Yes, student loan payments on federally held loans have been suspended since March 2020. The payment suspension was implemented through the CARES Act and extended through multiple executive actions. But it’s important to note the pause is temporary and once repayment resumes it will surely be challenging for many borrowers. Most haven't made a student loan payment in three years. Plus, the challenging economy makes it even more difficult for borrowers to afford payments. 

Nearly 90% of borrowers haven’t made a payment during the pause. (Source: NASFAA News)

Why Make Payments if They’ve Been Suspended?

While payments aren’t required during the suspension and no interest is accruing on federally held loans, the suspension doesn’t apply to all student loans (e.g., commercially held federal loans and private loans). Moreover, if payments can be made during the suspension, it can make a big difference in reducing borrowers’ balances more quickly. Loan servicers are applying the full payment amount to the principal balance (after any interest that accrued prior to Mar. 13, 2020 is paid). It’s an incredible opportunity for employers to help reduce employees’ loan balances more quickly and limit the amount of long-term interest paid on the debt.

How Does the One-Time Debt Relief Plan Impact SLRA?

On Aug. 24, 2022, the Biden-Harris Administration announced a one-time student debt relief plan of up to $20,000 on only federally held student loans. Considering the average federal student debt amount per borrower in 2022 was $37,575, many borrowers — especially those with advanced degrees — can still greatly benefit from student loan paydown assistance. (Source: Federal Student Aid Portfolio Summary, Q4 - 2022)

Currently, courts have issued orders blocking the student debt relief plan. As a result, ED is not accepting any more applications, at this time. In February 2023, the U.S. Supreme Court began hearing arguments related to the student debt relief plan.
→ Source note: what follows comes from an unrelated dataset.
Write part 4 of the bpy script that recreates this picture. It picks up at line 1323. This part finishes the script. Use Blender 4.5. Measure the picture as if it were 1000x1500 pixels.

A final court decision is expected by June 2023. Federal student loan payments will resume 60 days after ED is permitted to implement the debt relief plan, the litigation is resolved, or June 30, 2023, whichever occurs first.

In this competitive job market, employers can’t afford to lose top talent. It may take months to fill an open position. The key to attracting and keeping the best employees is to address a relevant concern — you can provide peace of mind through SLRA.

This information does not constitute legal, financial or other individualized expert advice and may not be relied on as such.